Breakthrough Achieved in Remote Sensing Satellite Project with BLT’s Metal 3D Printing; OpenHarmony System Successfully Validated In-Orbit

Researchers from Dalian University of Technology, COSATS Space (Xi'an) Technology Co., Ltd., and Xi'an Aerospace Propulsion Research Institute have jointly published the article *On-Orbit Validation of the OpenHarmony Real-Time Operating System Based on the Dalian-1 Lianli Satellite*. The paper presents both ground-based testing and in-orbit validation of the OpenHarmony RTOS, which has been ported to three key attitude determination subsystems: the magnetometer, the digital interface sun sensor, and the attitude measurement unit. This work lays a solid foundation for the deployment of OpenHarmony RTOS in future micro- and nanosatellite missions.
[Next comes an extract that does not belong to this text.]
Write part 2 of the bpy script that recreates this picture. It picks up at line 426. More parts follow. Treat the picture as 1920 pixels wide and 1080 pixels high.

511 Days in Orbit: A Testament to Robust Performance

The “Dalian-1 Lianli Satellite” is a 12U, 17-kg high-resolution remote sensing CubeSat, designed and developed by Dalian University of Technology, with participation from COSATS Space, BLT, and other partners. The satellite was launched aboard Tianzhou-6 on May 10, 2023, and stored aboard China’s space station for 253 days before successfully entering orbit on January 18, 2024. Notably, this marks the world’s first in-orbit application of OpenHarmony RTOS on a satellite powered by domestic Chinese chips.

BLT was responsible for the structural optimization and additive manufacturing of the satellite deployer frame. The part was printed in a single build using the BLT-S800 eight-laser system and AlSi10Mg aluminum alloy. Dimensional inspections confirmed that critical dimensions met stringent aerospace tolerances, enabling the satellite to withstand extreme conditions such as high/low temperatures, thermal vacuum, and atomic oxygen corrosion, ensuring long-term orbital storage and reliable deployment.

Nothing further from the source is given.